Provocadora es la siguiente relación.

“Corto y tedioso es el tiempo de nuestra vida; no hay consuelo en el fin del individuo o después de la muerte, ni se sabe de nadie que haya vuelto de los infiernos o del otro mundo. Somos como huella de nube que pasa. Venid, pues, y gocemos de los bienes presentes y apresurémonos a disfrutar de las criaturas mientras seamos jóvenes. Llenémonos de vinos exquisitos y de perfumes y no dejemos pasar la flor de la edad. No haya prado donde no quede rastro de nuestra intemperancia. Oprimamos al pobre, no perdonemos a la viuda ni respetemos las canas del anciano. Sea nuestra fuerza la norma de la justicia, porque lo débil es inútil. Agobiemos al latoso justo con ultrajes y tormentos.”

Este colorido manifiesto ético o valórico, según el léxico electoral, sugiere al francés Donatien Alphonse de Sade (1740 - 1814) cuyos textos, “apología del crimen” para unos, animan los mayores elogios en otros.
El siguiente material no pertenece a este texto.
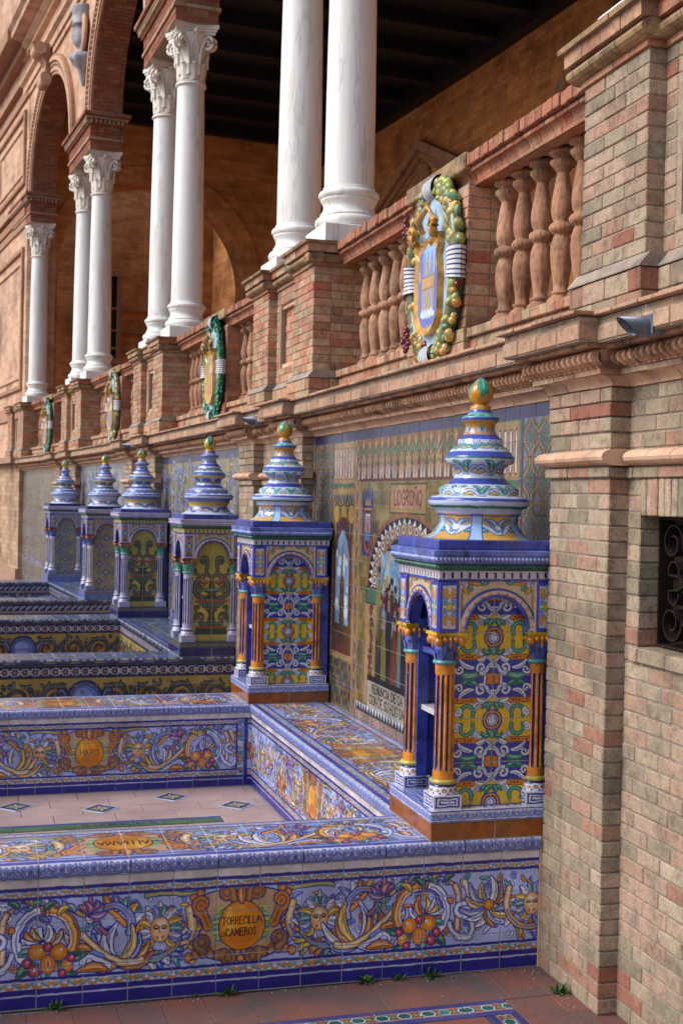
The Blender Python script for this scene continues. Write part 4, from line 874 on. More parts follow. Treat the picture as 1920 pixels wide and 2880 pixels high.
def floor_mat(name, c1, c2, c3, dirt=.6):
    m_, n, b = new_mat(name); r = geo_rand(n); p = world_vec(n); c = ramp(n, r, [(0, c1), (.5, c2), (1, c3)]).outputs[0]
    q = noise(n, 3.2, 6, p, .65); c = mixc(n, math_(n, 'MULTIPLY', ramp(n, q.outputs[0], [(.38, (0,0,0)), (.62, (255,255,255))]).outputs[0], dirt), c, lin((84,76,78)))
    q2 = noise(n, 70, 4, p); c = mixc(n, ramp(n, q2.outputs[0], [(.3, (120,120,120)), (.5, (255,255,255))]).outputs[0], mixc(n, .3, c, (.04,.03,.03,1)), c)
    q3 = noise(n, 14, 5, p, .75); c = mixc(n, math_(n, 'MULTIPLY', ramp(n, q3.outputs[0], [(.6, (0,0,0)), (.74, (255,255,255))]).outputs[0], .35), c, lin((150,138,134)))
    n.links.new(c, b.inputs['Base Color']); b.inputs['Roughness'].default_value = .72; bump(n, math_(n, 'ADD', q2.outputs[0], q.outputs[0]), b, .25, .003); return m_
M_FLOOR = floor_mat('terracotta_paving', (122,72,60), (134,80,66), (112,72,66), .9); M_FLOOR2 = floor_mat('worn_pink_paving', (172,148,146), (180,154,150), (164,142,144), .3)
def course_mat(name, pal, mort, sc, dark=1., bw=.28, bh=.055):
    """brickwork too far off to tell the bricks apart: generated brick courses along the wall"""
    m_, n, b = new_mat(name); tc = N(n, 'ShaderNodeTexCoord'); sp = N(n, 'ShaderNodeSeparateXYZ'); n.links.new(tc.outputs['Object'], sp.inputs[0]); cb = N(n, 'ShaderNodeCombineXYZ')
    n.links.new(math_(n, 'ADD', sp.outputs[0], sp.outputs[1]), cb.inputs[0]); n.links.new(sp.outputs[2], cb.inputs[1])
    br = N(n, 'ShaderNodeTexBrick'); n.links.new(cb.outputs[0], br.inputs[0]); br.inputs['Scale'].default_value = 1; br.inputs['Brick Width'].default_value = bw; br.inputs['Row Height'].default_value = bh; br.inputs['Mortar Size'].default_value = .004
    br.inputs['Color1'].default_value = lin(pal[0]); br.inputs['Color2'].default_value = lin(pal[1]); br.inputs['Mortar'].default_value = lin(mort); br.inputs['Bias'].default_value = -.1
    q = noise(n, 5, 5, world_vec(n)); c = mixc(n, .3, br.outputs[0], ramp(n, q.outputs[0], [(.3, pal[2]), (.7, pal[3])]).outputs[0])
    c = mixc(n, .8, c, ramp(n, noise(n, 1.2, 6, world_vec(n), .7).outputs[0], [(.3, (130,116,104)), (.55, (255,255,255))]).outputs[0], 'MULTIPLY')
    n.links.new(c, b.inputs['Base Color']); b.inputs['Roughness'].default_value = .9; bump(n, br.outputs['Fac'], b, -.3, .004); return m_
M_GALLERY = course_mat('gallery_brickwork', ((226,160,98),(180,108,60),(204,134,80),(230,174,110)), (166,118,80), 1, 1., .3, .08)
M_FACADE = course_mat('facade_brickwork', ((212,172,142),(180,132,106),(194,150,122),(216,182,154)), (212,188,164), 1, 1., .24, .075)
M_OUTER = course_mat('outer_brickwork', ((196,168,136),(150,112,86),(160,132,104),(190,160,130)), (120,106,92), 1, 1., .3, .085)

M_GFLOOR = simple_mat('pale_bounce_paving', (150,120,96), (184,150,120), 8, .7, .1)  # gallery floor out of view, made pale to bounce daylight onto the walls

M_GROUT_D = simple_mat('old_grout', (104,98,92), (138,130,122), 70, .9, .2)
M_GRIT = simple_mat('grit', (150,144,136), (206,200,192), 200, .9, 0)
# ---------------------------------------------------------------- bricks and tiles
rnd = random.Random(7)
V = Vector
_cache = {}
def box_mesh(name, d, mat, b=.003):
    k = (name, tuple(int(round(q*250)) for q in d), mat.name)
    if k not in _cache:
        q = [max(.004, a/250) for a in k[1]]; mb = MB(); mb.box(-q[0]/2, q[0]/2, -q[1]/2, q[1]/2, -q[2]/2, q[2]/2, b=min(b, min(q)*.2)); _cache[k] = mb.mesh(name, mat)
    return _cache[k]
def world_of(parent, c):
    q = parent; p = V(c)
    while q is not None:
        p = q.rotation_euler.to_matrix() @ p + q.location; q = q.parent
    return p
def brick_objs(boxes, parent, mat, limit=300, name='brick', b=.003):
    """boxes (x0,x1,y0,y1,z0,z1) in the parent's frame: the nearest are objects, the rest one joined part"""
    cs = [((x0+x1)/2, (y0+y1)/2, (z0+z1)/2) for x0, x1, y0, y1, z0, z1 in boxes]
    order = sorted(range(len(boxes)), key=lambda i: (world_of(parent, cs[i])-cam.location).length)
    for i in order[:limit]:
        x0, x1, y0, y1, z0, z1 = boxes[i]; me = box_mesh(name, (x1-x0, y1-y0, z1-z0), mat, b)
        obj(name, me, parent, cs[i], (0, rnd.gauss(0, .004), rnd.gauss(0, .004)))
    if len(order) > limit:
        mb = MB()
        for i in order[limit:]: mb.box(*boxes[i], b=b)
        mb.build(name+'work', mat, parent, kind='stuff')
def courses(axis, face, a0, a1, z0, z1, depth, L=.143, H=.05, j=.0045, off=0., jit=.0018):
    out = []; n = max(1, int(round((z1-z0)/H))); h = (z1-z0)/n
    for r in range(n):
        a = a0; q = L*(.5 if (r+off) % 2 >= 1 else 1.)*rnd.uniform(.97, 1.03); segs = []
        while a < a1-1e-4:
            e = min(a+q, a1)
            if a1-e < .035: e = a1
            segs.append((a, e)); a = e; q = L*rnd.uniform(.95, 1.05)
        for k, (p, e) in enumerate(segs):
            f = face+rnd.uniform(-jit, jit); p2 = p+(j/2 if k else 0); e2 = e-(j/2 if k < len(segs)-1 else 0); zz0, zz1 = z0+r*h+j/2, z0+(r+1)*h-j/2
            out.append((f, f+depth, p2, e2, zz0, zz1) if axis == 'x' else (p2, e2, f, f+depth, zz0, zz1))
    return out
def tile(parent, o, eu, ev, w, h, uv, mats, t=.008, name='tile', rot=0.):
    """flat tile: o = lower-left back corner, eu/ev unit vectors; the glazed face looks along eu x ev"""
    mb = MB(); n = eu.cross(ev); c = .0018; o = V(o)
    B = [V((0, 0, 0)), eu*w, eu*w+ev*h, ev*h]; Fp = [eu*c+ev*c+n*t, eu*(w-c)+ev*c+n*t, eu*(w-c)+ev*(h-c)+n*t, eu*c+ev*(h-c)+n*t]
    Mi = [p+n*(t-c) for p in B]; u0, v0, u1, v1 = uv; q = [(u0, v0), (u1, v0), (u1, v1), (u0, v1)]
    mb.face(Fp, q, 0)
    for i in range(4):
        k = (i+1) % 4; mb.face([Mi[i], Mi[k], Fp[k], Fp[i]], [q[i], q[k], q[k], q[i]], 0); mb.face([B[i], B[k], Mi[k], Mi[i]], [q[i], q[k], q[k], q[i]], 0)
    ctr = eu*w/2+ev*h/2
    mb.v = [tuple(V(p)-ctr) for p in mb.v]
    ob = mb.build(name, mats, parent, o+ctr); d = rnd.gauss(0, .0035); e = rnd.gauss(0, .0035)
    ob.rotation_euler = (eu*d+ev*e); return ob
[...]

Breton y los surrealistas lo proclamaron “Divino Marqués” en referencia al “Divino Aretino”, epicúreo poeta renacentista que amenizara el siglo XVI con sus aún recomendables Sonetos lujuriosos.
Lo insinúa porque en el Diálogo entre un Sacerdote y un Moribundo el agónico personaje sadiano declara:

“He aquí los principios que deberíamos seguir, sin necesidad de religión ni dios. Solamente un buen corazón... Predicador, olvida dioses y religiones que son fuego en las manos del hombre y por las cuales se ha derramado mucha sangre. Renuncia al otro mundo y sé feliz en éste. Amigo mío, la voluptuosidad fue el más preciado de mis placeres y lo he reverenciado toda mi vida…’’

Rumbo a la eternidad o a la nada, este galán arrepentido por la mediocre atención otorgada a sus más vivos gustos y pasiones, contrito por los prejuicios que frenaron sus impulsos, parece aprovechado aprendiz del incitante relato anterior.
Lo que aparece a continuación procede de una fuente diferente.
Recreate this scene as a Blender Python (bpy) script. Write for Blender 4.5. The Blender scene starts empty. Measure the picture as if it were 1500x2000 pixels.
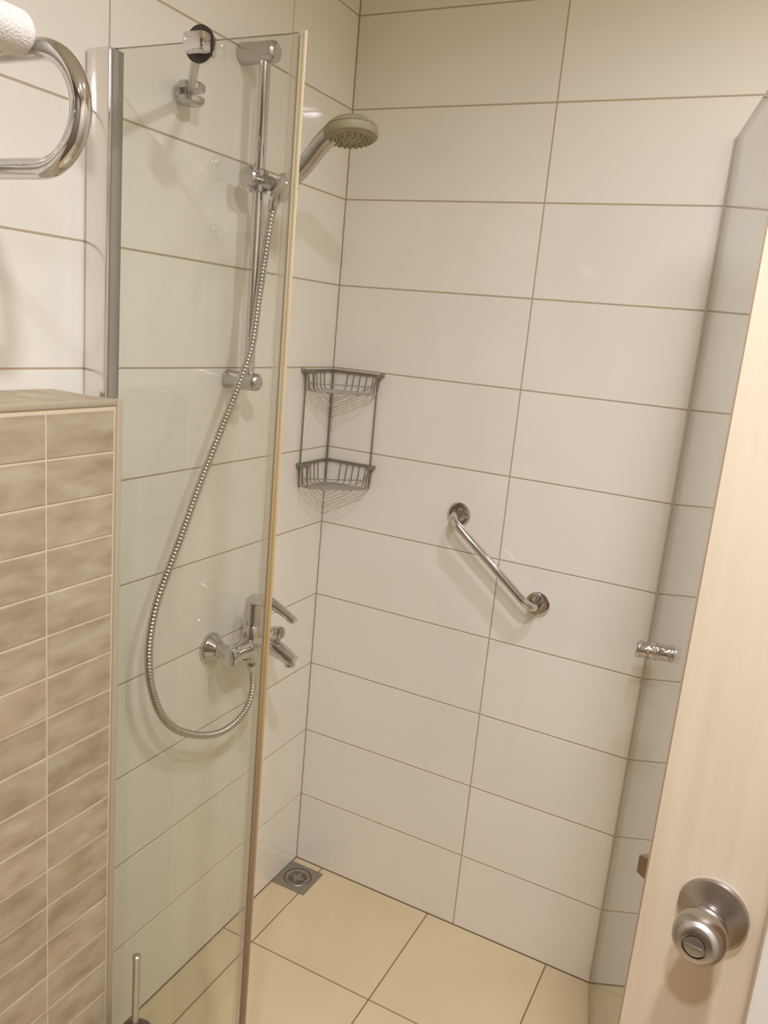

Asimismo, en Justine el abate Clément es inapelable:

“Vamos, ¿cuándo comprenderemos que no existen gustos, por raros o criminales, que no provengan de la fuerza que recibimos de la naturaleza?”

Tan asertivo como sería el caballero Dolmancé en La filosofía en el tocador, exponiendo ante su nueva y dulce seguidora:

“¿Cómo la naturaleza que siempre nos aconseja deleitarnos podría prohibirnos el deleite que aflige a otros? ¡Ah, créalo Eugenia! La naturaleza no habla a cada cual sino de él mismo: nada más egoísta que su voz y el santo llamado a gozar, no importa a expensas de quién.”

En su oficio estético filosófico, Sade se inspiró en los pensadores materialistas del siglo XVIII. No obstante, el pasaje expuesto al comienzo, esbozo de algunas de sus más caras premisas (hedonismo, finitud del hombre, moral del más fuerte), no pertenece a ninguno de ellos.

Son líneas de un acápite del Libro de la Sabiduría, Antiguo Testamento. Es lo admirable: una de las doctrinas arquetípicas del ateísmo moderno –que significó largos años de cárceles y manicomio a su artífice- de algún modo había sido bosquejada en el escrito base del cristianismo.

Formado en su juventud por los jesuitas, Sade -«el espíritu más libre que jamás ha existido» en opinión de Apollinaire- fue atento lector de la Biblia. Análogamente, el Libro de la Sabiduría ha conocido algo que el libertino francés sufrió tenazmente: la censura.Al menos las ediciones protestantes lo eliminan.